FBI moving 1,500 personnel from D.C., closing storied headquarters building: Patel
WASHINGTON − FBI Director Kash Patel announced in a Fox News broadcast Friday that he’s redeploying 1,500 FBI agents, analysts and other personnel from Washington to posts throughout the country, and shutting down the bureau’s storied headquarters because it is “unsafe for our workforce.”
Patel has talked frequently about moving FBI personnel out of the nation’s capital and even shutting down the J. Edgar Hoover FBI Building and making it into some form of a “deep state” museum.
But his comments to Fox News anchor Maria Bartiromo appear to be the most definitive to date in terms of his plans for the FBI and the building named after the bureau's longest-serving director.
Patel said that the FBI currently has about 11,000 of its 38,000 or so staff in the National Capital Region, a 50-mile radius around Washington, D.C.

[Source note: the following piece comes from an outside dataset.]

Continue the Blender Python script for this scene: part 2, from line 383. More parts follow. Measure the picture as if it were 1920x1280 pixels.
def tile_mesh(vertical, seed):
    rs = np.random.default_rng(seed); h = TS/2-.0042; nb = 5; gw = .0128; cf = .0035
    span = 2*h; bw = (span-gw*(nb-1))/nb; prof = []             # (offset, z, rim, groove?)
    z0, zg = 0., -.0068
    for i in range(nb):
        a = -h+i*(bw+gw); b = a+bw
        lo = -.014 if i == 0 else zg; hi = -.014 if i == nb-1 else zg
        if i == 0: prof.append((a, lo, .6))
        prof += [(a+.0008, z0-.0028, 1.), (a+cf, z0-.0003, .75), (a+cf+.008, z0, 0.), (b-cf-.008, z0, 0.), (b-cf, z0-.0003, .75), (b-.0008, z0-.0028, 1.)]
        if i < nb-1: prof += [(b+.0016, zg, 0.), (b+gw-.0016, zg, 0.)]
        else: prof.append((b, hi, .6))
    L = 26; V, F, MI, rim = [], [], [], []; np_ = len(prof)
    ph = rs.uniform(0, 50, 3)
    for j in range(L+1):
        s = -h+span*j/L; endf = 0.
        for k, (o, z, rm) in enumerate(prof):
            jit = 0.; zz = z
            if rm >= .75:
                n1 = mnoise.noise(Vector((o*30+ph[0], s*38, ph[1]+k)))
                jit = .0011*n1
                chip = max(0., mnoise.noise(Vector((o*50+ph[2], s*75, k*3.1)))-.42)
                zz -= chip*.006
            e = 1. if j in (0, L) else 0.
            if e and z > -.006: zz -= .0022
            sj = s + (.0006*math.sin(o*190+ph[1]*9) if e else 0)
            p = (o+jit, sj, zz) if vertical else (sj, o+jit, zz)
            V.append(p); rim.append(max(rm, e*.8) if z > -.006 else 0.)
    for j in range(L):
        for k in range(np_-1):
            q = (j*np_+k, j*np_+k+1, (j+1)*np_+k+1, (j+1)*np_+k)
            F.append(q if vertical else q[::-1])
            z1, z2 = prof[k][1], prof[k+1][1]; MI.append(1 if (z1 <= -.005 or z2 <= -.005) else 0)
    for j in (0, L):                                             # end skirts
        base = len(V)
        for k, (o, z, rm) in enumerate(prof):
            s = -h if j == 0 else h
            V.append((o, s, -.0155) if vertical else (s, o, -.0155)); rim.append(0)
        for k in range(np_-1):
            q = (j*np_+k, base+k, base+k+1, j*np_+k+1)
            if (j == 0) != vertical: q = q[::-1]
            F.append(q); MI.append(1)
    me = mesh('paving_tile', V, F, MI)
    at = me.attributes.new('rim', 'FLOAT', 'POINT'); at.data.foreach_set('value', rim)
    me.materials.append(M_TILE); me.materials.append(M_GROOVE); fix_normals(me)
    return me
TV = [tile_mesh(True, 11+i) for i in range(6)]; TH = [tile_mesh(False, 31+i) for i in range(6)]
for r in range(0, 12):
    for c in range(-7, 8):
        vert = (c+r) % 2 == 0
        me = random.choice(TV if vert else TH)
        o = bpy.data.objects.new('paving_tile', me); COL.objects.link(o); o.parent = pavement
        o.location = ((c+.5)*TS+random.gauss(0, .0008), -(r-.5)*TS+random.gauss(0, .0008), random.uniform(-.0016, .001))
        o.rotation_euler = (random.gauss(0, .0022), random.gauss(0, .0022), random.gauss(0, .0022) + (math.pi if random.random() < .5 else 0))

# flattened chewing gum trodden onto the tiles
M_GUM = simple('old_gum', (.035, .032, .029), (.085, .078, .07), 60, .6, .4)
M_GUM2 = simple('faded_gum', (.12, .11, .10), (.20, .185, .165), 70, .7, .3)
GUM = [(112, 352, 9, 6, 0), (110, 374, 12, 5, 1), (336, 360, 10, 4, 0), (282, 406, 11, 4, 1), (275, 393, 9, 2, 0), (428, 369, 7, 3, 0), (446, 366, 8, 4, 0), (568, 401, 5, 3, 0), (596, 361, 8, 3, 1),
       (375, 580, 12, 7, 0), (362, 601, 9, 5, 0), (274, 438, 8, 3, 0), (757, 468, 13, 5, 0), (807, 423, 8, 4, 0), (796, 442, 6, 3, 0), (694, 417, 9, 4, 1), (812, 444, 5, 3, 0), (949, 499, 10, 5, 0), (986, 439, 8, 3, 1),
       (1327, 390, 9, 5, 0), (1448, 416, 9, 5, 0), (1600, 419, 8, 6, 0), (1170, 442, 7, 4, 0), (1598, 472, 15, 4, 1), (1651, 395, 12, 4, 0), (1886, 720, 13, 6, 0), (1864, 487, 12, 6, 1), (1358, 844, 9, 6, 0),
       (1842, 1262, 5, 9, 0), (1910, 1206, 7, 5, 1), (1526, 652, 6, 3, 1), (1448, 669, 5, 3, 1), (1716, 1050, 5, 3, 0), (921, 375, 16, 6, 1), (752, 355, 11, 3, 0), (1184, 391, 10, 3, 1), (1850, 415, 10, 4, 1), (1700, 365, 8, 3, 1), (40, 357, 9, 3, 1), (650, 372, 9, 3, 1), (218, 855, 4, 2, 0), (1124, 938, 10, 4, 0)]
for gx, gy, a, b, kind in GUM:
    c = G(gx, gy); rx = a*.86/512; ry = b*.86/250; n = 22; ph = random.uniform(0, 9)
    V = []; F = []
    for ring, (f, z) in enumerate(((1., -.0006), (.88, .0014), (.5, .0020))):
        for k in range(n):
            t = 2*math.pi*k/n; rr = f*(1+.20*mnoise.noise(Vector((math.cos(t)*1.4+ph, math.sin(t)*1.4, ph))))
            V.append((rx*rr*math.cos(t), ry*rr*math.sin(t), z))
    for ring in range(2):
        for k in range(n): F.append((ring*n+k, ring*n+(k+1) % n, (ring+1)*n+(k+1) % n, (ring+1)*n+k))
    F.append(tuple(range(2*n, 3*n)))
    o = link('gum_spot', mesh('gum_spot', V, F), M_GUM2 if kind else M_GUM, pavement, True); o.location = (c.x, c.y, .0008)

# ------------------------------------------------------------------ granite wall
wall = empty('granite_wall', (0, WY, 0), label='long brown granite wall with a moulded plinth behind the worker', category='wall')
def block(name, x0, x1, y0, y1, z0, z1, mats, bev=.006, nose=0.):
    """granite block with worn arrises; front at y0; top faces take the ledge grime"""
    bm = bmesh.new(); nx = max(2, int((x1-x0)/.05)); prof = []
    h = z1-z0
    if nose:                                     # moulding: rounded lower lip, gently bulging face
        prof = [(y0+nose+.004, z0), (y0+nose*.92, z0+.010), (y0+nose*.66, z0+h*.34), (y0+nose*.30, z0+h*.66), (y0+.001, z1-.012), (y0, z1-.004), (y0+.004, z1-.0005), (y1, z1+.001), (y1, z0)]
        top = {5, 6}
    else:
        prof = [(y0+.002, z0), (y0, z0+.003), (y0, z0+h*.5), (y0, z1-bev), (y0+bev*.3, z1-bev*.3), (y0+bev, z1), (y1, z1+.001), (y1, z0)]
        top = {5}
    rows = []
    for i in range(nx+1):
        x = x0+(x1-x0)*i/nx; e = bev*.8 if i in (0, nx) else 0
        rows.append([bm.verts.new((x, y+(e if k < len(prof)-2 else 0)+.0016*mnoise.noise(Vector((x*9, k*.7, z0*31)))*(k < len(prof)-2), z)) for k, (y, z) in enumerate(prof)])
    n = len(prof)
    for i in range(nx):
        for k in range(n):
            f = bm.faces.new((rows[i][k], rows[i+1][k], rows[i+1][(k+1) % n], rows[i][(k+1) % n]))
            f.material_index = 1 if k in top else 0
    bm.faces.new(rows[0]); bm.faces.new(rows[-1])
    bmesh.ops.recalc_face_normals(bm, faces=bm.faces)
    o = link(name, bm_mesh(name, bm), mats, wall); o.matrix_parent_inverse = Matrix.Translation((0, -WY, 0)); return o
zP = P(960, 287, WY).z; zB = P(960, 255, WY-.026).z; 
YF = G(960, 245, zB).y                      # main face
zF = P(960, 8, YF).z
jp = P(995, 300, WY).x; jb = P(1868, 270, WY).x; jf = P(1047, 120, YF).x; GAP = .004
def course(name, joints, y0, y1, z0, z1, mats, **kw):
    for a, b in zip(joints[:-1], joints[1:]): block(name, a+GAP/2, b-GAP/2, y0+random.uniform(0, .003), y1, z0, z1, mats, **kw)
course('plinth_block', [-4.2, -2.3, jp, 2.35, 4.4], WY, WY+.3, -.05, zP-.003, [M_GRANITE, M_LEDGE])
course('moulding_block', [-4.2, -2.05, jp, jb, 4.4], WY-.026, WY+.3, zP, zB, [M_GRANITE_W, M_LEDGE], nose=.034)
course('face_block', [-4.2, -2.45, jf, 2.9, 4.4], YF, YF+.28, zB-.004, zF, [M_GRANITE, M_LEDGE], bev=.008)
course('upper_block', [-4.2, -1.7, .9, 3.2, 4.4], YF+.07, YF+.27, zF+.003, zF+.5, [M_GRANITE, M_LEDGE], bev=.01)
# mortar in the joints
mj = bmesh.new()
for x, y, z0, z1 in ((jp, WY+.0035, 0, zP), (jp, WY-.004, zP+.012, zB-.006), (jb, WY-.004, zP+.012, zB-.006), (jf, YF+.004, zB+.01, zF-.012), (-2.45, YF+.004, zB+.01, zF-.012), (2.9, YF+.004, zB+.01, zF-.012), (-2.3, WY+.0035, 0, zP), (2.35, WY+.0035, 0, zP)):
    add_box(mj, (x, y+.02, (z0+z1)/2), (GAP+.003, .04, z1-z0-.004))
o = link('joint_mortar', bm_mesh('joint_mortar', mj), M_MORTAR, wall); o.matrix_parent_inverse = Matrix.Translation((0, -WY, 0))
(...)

“It's like a third of the workforce. A third of the crime doesn't happen here. So we're taking 1,500 of those folks and moving them out,” Patel said. “Every state's getting a plus up.”
Patel didn’t say much about the plans to move the FBI headquarters, something prior FBI directors and Congress acknowledged needed to be done because of the decrepit condition of the building.
“I didn't know that I was going to do this, but I'm going to announce on your show anyway, this FBI is leaving the Hoover building because this building is unsafe for our workforce,” Patel said, surprising Deputy Director Dan Bongino, who was at his side for the interview. “But we want the American men and women to know if you're going to come work at the premier law enforcement agency in the world, we're going to give you a building that's commensurate with that, and that's not this place.”